スタートした朗読研究会では、すべてをゼロから客観的/論理的にとらえなおすという姿勢で、声優たちには学校や養成所で習ってきたことをすべて捨ててもらうところから始めた。個別の問題をそれぞれ徹底的に洗いなおし、客観的な観測による対処法をひとりひとり考えていった。
それと並行して、テキストの扱い方・読み込み方の勉強もいっしょに始めた。これには私自身が小説家であるということが大いに役立ったように思う。文章を読むといっても、それまではただ漫然と繰り返し読み、せいぜい意味をとらえて文章になじんでいく程度だった。
ここに「書き手の視点」を持ちこむことによって、文章全体をかなり構造的にとらえられるようになる。この文章はどのように書かれているのか、なぜここにこの文章があるのか、この文章は全体の構造のなかでどのような位置づけを持って書かれているのか。
興味深いことに、このような視点で文章を構造的に読みこみ、理解を深めていくにつれ、読み手の「読み」も劇的に変化していったのだ。客観的に文章をつかまえるほど、主観(つまり読み手主体)との関係性が明確になり、読み手はその関係のなかに「表現」を持ちこめるようになる。
文章を客観的にとらえ距離を置くことと、読解によって徹底的に自分のものにすることとは矛盾しない。これができれば、読み手は自在にその文章を自分の表現材として使えるようになる。若手声優たちにはかなり難しい挑戦ではあったが、それでもおもしろい読み手が何人か出てきた。
先に書いたように、研究のためのテキストは私が書いたものではなく、古い文芸作品から選ぶことが多かった。古い作品の言葉にはなじみがなく、客観的な読解の勉強のためにはかえってよい材料だったからだ。そしてもうひとつ、著作権の問題があった。

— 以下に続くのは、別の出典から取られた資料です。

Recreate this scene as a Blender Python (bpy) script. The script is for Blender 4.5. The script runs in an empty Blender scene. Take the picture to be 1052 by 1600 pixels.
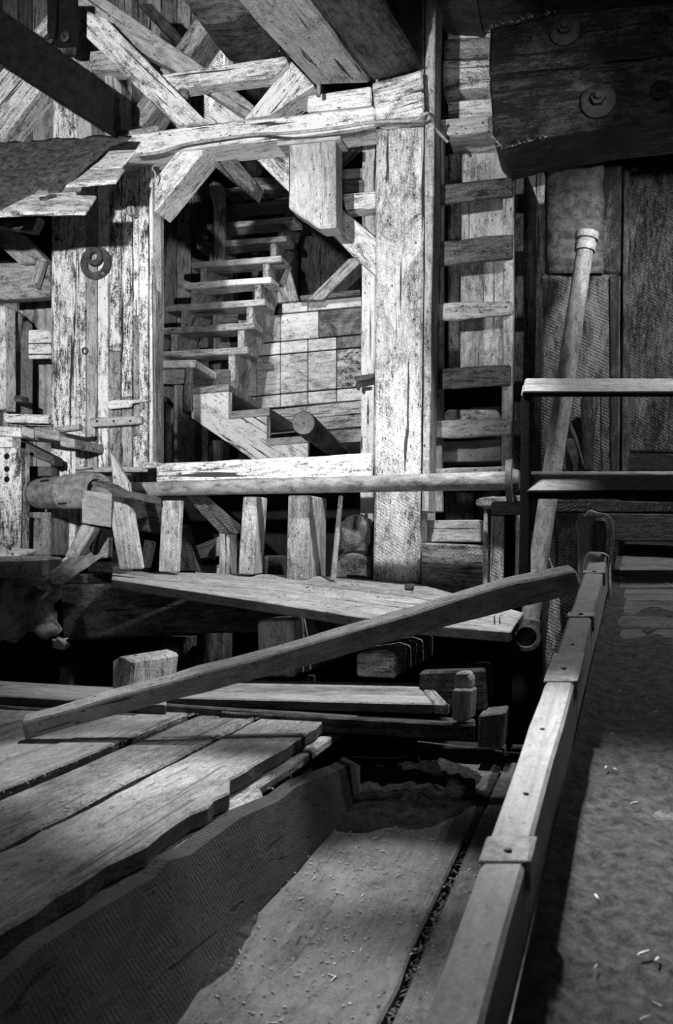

著作権についても私たちは勉強を進めており、その扱いについては慎重になっていた。というのも、朗読の勉強が進むにつれ、せっかくだからその文章朗読を発表してみたいという気持ちが生まれてきたからだ。もちろん私が書いたものは番組内で定期的に発表していた。
それとは別に、夏目漱石や芥川龍之介などの有名な作品を、せっかくだからネットや朗読ライブで発表しようということになった。朗読研究会の初期メンバーは高橋恵子さんが紹介してくれた生徒数人だったが、その生徒がまた知り合いを連れてくる、というふうになっていた。
その初期メンバーのなかには、かなり読めるようになってきた者も出てきた。たとえば、相原麻理衣、田中尋三、神崎みゆき、大津千絵たちであり、ここにあとから窪田涼子、岩崎聡子、渡部龍朗なども加わっていく。最初の頃は短い時間で読み切れる短編を収録していた。
宮沢賢治や太宰治、梶井基次郎らのごく短いものを収録していた。田中尋三には夏目漱石の「文鳥」という短い作品を朗読してもらったりした。いまから思えば、どれも苦労しながら収録した、なつかしいものばかりである。最初は豪徳寺の私のワンルームで収録していたのだ。
収録機材はKORGのとてもちゃちな安いMTRと、Shureのダイナミックマイクを使っていた。その機材選定にしても、自分で調べた。使い方も苦労しながらの試行錯誤だった。半地下の比較的静かな部屋だったが、それでも普通のマンションの一室である。ノイズには悩まされた。
道路からの交通騒音が一番やっかいだった。とくにバイクやトラック、そして救急車。ほかにも犬やカラスの鳴き声、近くの部屋の話し声や物音。さまざまなものに収録を中断させられた。それでも静かな合間を縫っては、朗読の収録をしていた。
MTRに収録したものは、コンピューターに取りこむ。デジタルデータとして取りこむためには「AD/DAコンバータ」とか「USBキャプチャー」あるいは「オーディオインターフェース」と呼ばれる機械をかます必要があって、初期のころはYAMAHAのものを使っていた。
オーディオインターフェースを通してコンピューターに取りこんだ音声データは、音楽編集ソフト(当時使っていたのはSONAR)を使って編集する。微細なノイズをカットし、音量を調整し、不自然な間合いを詰めたり、あるいはのばしたりする。最後にはマスタリングである。